This work is titled “I Wish You Hadn’t Asked” – presumably the question was: what would it be like were the rain to fall within rather than outside of your home?

Created by The Glue Society (images by Nicolai Lorenzen) for the Sculpture By the Sea Festival in Denmark, this quaint but fully furnished one-story abode was built abroad, shipped in and outfitted with pipes that blast 200 liters per minute into its various rooms.

Most of this impressive torrent is recirculated back within the semi-closed system, sheeting down before being pumped back up from below the porous floorboards … like an endlessly-recycled, never-fixed ceiling link times a hundred thousand or so.

A combination of architecture and installation art, the piece concerns “that moment in a relationship when something is said, or done, that can’t be taken back.
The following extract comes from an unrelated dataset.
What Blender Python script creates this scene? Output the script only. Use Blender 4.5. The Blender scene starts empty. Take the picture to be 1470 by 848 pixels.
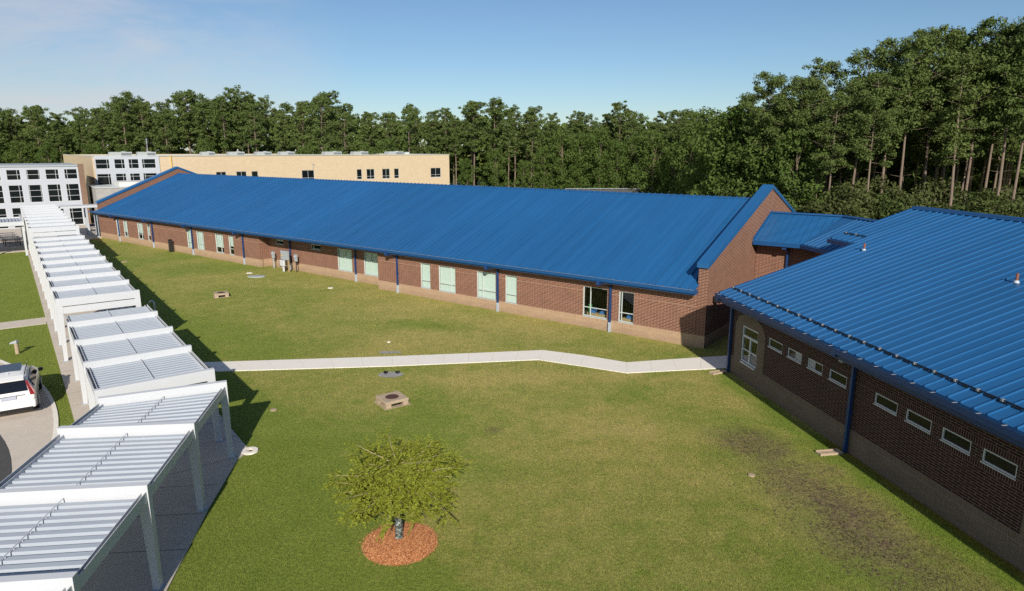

And the rot sets in.”


And it will play out as planned- while visitors can walk through now (with or without a raincoat) it will soon become a hostile and then downright dangerous place to occupy, before utterly falling apart. In many ways, it is simply a fast-forwarded look at the life of any human-built structure.

“A seemingly strong and stable relationship can sometimes reach a point where the arrival of a single question can sow a seed of doubt or destruction. This artwork allowed the audience to explore this downfall in a literal way. By entering an ordinary looking house, visitors discovered this one rained on the inside. Continuously. At the beginning of the 30 day experience, it was relatively exciting. But after a few days, the deterioration was palpable. And the rot had set in.”

“The Glue Society’s creative work encompasses everything from experiential and activation projects, entertainment and commercial direction, to art exhibitions, installations and sculpture. In response to its pioneering work balancing art and commerce, Creativity Magazine defined the creative group as ‘the experts at things which haven’t been done before’.”